Enter the Raccoon documents a love affair between a woman and a raccoon. They are a couple that loves without preconceptions, whose being together eschews all limits until their beliefs in the self are put to the test. Their story unfolds each time one surrenders to the other in a sometimes melancholic and cruel, other times joyful, even ecstatic embrace.
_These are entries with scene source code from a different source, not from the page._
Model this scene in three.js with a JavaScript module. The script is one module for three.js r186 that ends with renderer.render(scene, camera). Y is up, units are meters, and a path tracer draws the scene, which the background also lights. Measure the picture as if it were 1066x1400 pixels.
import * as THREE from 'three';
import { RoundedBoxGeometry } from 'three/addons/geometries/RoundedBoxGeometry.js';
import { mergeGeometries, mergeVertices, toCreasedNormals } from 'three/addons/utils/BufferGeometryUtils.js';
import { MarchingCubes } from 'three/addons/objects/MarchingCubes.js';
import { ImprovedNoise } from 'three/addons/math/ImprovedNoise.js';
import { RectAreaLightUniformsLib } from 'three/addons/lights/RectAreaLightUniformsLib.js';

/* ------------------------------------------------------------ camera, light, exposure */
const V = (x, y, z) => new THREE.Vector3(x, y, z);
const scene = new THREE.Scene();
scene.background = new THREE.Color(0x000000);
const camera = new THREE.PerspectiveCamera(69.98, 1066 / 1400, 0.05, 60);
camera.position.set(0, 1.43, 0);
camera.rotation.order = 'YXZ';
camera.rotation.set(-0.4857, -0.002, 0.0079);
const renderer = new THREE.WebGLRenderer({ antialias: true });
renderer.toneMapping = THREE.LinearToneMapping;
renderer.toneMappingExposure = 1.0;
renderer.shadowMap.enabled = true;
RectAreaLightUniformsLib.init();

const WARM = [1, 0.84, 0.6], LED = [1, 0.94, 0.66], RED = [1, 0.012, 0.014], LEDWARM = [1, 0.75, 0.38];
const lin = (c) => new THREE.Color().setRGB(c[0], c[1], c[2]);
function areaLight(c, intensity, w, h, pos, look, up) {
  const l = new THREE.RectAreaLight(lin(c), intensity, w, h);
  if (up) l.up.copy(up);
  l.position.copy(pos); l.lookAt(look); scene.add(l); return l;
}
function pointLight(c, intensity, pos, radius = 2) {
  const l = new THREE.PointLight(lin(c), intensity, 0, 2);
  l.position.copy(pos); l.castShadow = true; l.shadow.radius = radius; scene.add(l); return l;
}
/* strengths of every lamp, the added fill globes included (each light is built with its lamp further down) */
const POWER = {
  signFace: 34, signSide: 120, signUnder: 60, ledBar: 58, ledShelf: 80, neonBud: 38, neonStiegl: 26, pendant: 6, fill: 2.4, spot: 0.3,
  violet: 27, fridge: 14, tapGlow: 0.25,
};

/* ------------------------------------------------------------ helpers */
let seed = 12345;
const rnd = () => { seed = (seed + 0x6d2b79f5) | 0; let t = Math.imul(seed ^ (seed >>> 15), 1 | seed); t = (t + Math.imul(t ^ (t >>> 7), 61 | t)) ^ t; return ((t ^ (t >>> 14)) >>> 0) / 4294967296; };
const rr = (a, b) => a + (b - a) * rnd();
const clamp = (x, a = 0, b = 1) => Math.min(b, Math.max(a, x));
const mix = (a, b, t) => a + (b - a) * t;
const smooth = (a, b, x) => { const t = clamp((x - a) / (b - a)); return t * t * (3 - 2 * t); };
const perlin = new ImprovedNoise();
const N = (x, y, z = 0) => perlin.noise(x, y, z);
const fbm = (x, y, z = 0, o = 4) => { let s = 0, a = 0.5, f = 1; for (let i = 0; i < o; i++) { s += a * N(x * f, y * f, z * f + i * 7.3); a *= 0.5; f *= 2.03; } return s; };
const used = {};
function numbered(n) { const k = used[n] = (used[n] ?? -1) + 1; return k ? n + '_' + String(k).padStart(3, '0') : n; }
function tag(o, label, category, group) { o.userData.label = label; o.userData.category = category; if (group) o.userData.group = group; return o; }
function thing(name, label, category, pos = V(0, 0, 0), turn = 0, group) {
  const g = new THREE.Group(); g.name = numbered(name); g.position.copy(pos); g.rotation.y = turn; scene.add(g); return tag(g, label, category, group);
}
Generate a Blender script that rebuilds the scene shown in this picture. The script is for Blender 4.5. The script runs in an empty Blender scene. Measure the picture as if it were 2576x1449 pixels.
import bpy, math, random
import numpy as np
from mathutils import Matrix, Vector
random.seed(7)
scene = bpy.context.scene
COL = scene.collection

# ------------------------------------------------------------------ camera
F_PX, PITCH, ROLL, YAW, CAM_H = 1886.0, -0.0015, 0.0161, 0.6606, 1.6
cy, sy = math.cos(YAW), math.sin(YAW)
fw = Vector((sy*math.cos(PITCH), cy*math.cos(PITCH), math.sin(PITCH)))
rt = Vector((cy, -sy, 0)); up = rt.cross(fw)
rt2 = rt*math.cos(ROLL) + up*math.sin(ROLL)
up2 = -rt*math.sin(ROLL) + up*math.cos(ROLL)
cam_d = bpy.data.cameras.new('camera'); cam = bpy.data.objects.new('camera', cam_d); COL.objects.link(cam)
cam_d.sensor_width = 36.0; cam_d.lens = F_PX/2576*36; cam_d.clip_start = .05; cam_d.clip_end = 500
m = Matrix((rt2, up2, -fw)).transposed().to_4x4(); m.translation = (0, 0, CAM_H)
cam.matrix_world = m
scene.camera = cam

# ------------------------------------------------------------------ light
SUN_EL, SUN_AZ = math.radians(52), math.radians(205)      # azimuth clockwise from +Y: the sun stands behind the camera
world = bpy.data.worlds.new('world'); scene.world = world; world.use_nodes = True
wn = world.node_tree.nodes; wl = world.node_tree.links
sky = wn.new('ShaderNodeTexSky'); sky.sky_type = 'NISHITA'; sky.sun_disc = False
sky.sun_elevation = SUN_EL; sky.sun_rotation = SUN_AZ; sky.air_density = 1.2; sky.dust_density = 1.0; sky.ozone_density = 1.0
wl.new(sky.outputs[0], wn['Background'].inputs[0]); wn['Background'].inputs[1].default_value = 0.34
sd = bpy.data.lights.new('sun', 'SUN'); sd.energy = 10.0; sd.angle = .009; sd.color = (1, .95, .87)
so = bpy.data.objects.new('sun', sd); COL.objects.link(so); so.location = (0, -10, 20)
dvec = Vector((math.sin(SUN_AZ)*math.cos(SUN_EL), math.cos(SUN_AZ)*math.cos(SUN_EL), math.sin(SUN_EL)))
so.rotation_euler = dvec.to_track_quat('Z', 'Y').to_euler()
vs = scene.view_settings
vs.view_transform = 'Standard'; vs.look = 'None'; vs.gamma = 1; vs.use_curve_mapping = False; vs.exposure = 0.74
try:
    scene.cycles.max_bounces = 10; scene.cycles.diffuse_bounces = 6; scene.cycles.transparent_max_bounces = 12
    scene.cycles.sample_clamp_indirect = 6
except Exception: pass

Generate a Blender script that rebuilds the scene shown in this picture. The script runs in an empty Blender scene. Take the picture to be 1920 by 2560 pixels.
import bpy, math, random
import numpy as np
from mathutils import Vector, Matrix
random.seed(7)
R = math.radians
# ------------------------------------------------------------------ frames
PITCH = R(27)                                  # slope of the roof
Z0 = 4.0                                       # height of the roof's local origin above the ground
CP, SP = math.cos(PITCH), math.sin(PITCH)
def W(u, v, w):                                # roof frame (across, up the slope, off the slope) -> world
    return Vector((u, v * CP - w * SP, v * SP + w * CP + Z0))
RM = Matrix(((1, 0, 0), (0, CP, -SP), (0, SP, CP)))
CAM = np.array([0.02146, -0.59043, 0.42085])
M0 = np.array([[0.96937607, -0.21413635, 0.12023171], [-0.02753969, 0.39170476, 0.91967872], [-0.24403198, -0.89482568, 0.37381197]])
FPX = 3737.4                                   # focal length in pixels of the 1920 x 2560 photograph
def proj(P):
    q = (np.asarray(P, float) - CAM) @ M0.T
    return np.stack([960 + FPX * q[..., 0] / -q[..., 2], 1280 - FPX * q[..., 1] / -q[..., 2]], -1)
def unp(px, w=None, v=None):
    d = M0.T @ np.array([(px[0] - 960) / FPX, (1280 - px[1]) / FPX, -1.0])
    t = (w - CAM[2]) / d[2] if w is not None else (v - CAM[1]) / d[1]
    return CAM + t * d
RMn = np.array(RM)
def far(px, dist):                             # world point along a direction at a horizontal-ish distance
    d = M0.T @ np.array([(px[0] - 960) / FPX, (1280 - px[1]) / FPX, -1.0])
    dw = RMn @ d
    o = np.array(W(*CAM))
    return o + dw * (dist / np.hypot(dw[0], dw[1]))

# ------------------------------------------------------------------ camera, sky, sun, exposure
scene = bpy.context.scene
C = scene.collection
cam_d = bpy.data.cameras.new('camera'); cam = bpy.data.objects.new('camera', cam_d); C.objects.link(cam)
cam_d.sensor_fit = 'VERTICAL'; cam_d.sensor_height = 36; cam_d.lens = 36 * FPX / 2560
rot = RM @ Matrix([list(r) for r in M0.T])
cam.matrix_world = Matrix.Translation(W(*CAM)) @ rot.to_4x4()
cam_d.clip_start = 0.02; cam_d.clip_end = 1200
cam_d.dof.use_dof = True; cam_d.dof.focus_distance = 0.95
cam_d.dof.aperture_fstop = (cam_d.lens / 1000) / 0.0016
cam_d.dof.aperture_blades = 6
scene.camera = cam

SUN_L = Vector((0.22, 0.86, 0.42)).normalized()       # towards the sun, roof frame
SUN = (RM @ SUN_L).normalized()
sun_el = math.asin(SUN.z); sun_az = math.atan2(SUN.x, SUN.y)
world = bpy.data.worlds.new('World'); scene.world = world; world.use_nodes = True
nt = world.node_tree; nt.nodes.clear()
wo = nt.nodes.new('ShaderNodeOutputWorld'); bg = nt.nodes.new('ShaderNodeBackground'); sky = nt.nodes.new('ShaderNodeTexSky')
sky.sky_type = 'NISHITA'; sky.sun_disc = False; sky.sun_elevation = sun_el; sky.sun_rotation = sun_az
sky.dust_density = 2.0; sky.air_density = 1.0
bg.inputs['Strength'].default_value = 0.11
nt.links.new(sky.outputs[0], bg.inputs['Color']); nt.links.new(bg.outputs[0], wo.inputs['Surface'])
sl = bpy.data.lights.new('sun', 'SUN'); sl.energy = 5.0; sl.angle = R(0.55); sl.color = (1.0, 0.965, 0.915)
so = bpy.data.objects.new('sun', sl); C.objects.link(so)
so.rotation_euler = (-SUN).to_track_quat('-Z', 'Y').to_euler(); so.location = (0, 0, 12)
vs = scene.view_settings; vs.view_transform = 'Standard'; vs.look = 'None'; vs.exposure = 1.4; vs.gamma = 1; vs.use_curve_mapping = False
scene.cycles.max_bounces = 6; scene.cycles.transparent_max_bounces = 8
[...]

It is a human-sized raccoon that greets you as you plunge into the subconscious wiring of Beatriz Hausner, accessed through this prosthetic book machine, this "mechanical extremity" that bids you to Enter the Raccoon. This is a book you will wish you could dream. Its cumulative prose lines extend through the essay, the anecdote, the fable, into the realm of fancy, fantasy, and fornicating (transpecies) wish fulfillment. It arrives at poetry and dives through that soft mirror to reveal the ancient machine working the illusion in the kingdom of happiness. This is the machine that knows you, and whispers things to you about your magic body that you can only imagine. It speaks of love as a thing made at the origin of language only to explode in radiant embrace. - Gregory Betts

Beatriz Hausner

Beatriz Hausner has published several poetry collections, including The Wardrobe Mistress, Sew Him Up, and Enter the Raccoon. Selected poems and chapbooks of hers have been published internationally and translated into several languages. Hausner is a respected historian and translator of Latin American Surrealism, with recent essays published in The International Encyclopedia of Surrealism in 2019. Her translations of César Moro, the poets of Mandrágora, as well as essays and fiction by legends like Aldo Pellegrini and Eugenio Granell have exerted an important influence on her work. Hausner's history of advocacy in Canadian literary culture is also well known: she has worked as a literary programmer in Toronto, her hometown, and was Chair of the Public Lending Right Commission. She is currently President of the Literary Translators' Association of Canada, a position she held twice before.